Description
Rodolfo the poet is alone in the four bohemians’ garret when there is a knock at the door. There stands Mimi, a winsome, consumptive embroiderer in search of a light for her candle. Rodolfo gives her a glass of wine, she loses her key, both their candles go out, and their hands touch to the sound of a sforzando in horn, clarinet and harp, which is where you take over from Rodolfo: “Che gelida manina! / How cold your little hand is!”
The edition is based broadly on the 1897 reduction by Carlo Carignani for Ricordi, with a few tweaks from the 1920 Ricordi full score and several clarifications of prosody from the singers below.
Downloads:
- A two-page PDF solo part in the solo transposition and clef requested, with the Italian lyrics to help you figure out how to phrase it. Here’s a sample of the solo part in tenor clef for trombone.
- An seven-page PDF score containing the piano part and the solo part. Here’s a sample.

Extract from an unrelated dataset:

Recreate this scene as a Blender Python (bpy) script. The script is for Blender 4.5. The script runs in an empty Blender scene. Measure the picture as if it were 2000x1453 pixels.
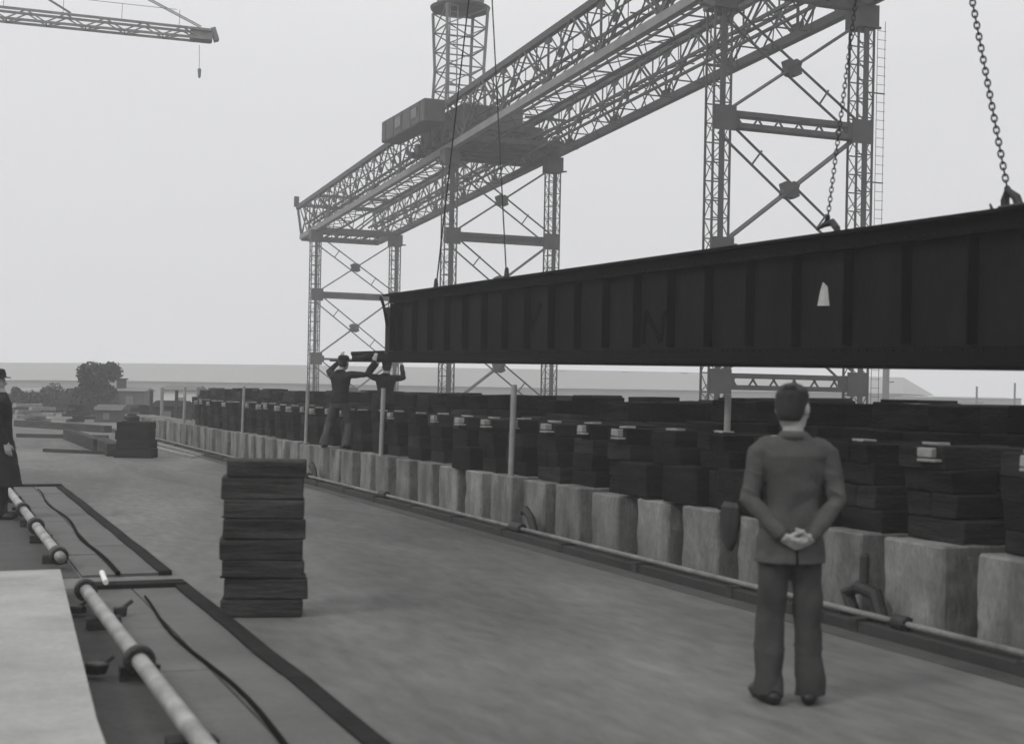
import bpy, bmesh, math, random
from mathutils import Vector, Matrix, noise
random.seed(7)
S = bpy.context.scene
COL = S.collection
R = math.radians

# ------------------------------------------------------------------ camera
FPX = 1575.0; CX, CY = 1046.0, 610.3; ROLL = R(1.1); EYE = 1.67
YAW = math.atan(640 / FPX)                      # camera turned clockwise from the slipway axis (+Y)
FW = Vector((math.sin(YAW), math.cos(YAW), 0)); RT = Vector((math.cos(YAW), -math.sin(YAW), 0)); UP = Vector((0, 0, 1))
cam_d = bpy.data.cameras.new("camera"); cam = bpy.data.objects.new("camera", cam_d); COL.objects.link(cam)
WIN = 1130.0                                    # width of the picture proper, in the same measure as FPX
cam_d.sensor_width = 36; cam_d.lens = 36 * FPX / WIN
cam_d.shift_x = 0; cam_d.shift_y = -(586 - CY) / WIN
cam_d.dof.use_dof = True; cam_d.dof.focus_distance = 40; cam_d.dof.aperture_fstop = 2.6
cam_d.clip_start = 0.05; cam_d.clip_end = 5000
ir = math.cos(ROLL) * RT - math.sin(-ROLL) * UP; iu = math.cos(ROLL) * UP - math.sin(ROLL) * RT
M = Matrix((ir, iu, -FW)).transposed().to_4x4(); M.translation = (0, 0, EYE)
cam.matrix_world = M
S.camera = cam

# ------------------------------------------------------------------ sky and sun
SUN_EL, SUN_AZ = R(42), R(252)                  # azimuth clockwise from +Y: left of and a little behind the camera
w = bpy.data.worlds.new("World"); S.world = w; w.use_nodes = True
nt = w.node_tree; nt.nodes.clear()
def N(t, **k):
    n = nt.nodes.new(t)
    for a, b in k.items(): setattr(n, a, b)
    return n
out = N('ShaderNodeOutputWorld'); bg = N('ShaderNodeBackground'); sky = N('ShaderNodeTexSky')
sky.sky_type = 'NISHITA'; sky.sun_disc = False; sky.sun_elevation = SUN_EL; sky.sun_rotation = SUN_AZ
sky.air_density = 1.0; sky.dust_density = 4.0
bw = N('ShaderNodeRGBToBW'); nt.links.new(sky.outputs[0], bw.inputs[0])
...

Some performance ideas, from Enrico Caruso (1906), Beniamino Gigli (1931(?) and 1936), Mario Lanza (1949 and 1951), Nicolai Gedda, Jussi Björling and Luciano Pavarotti (1965):
Some will lament my omission of Fritz Wunderlich, who I adore, but who I think is too sentimental in Puccini.
(The gallery images are of Adolf Hohenstein’s designs for Rodolfo and Mimi for the première of La bohème in Turin in 1896.)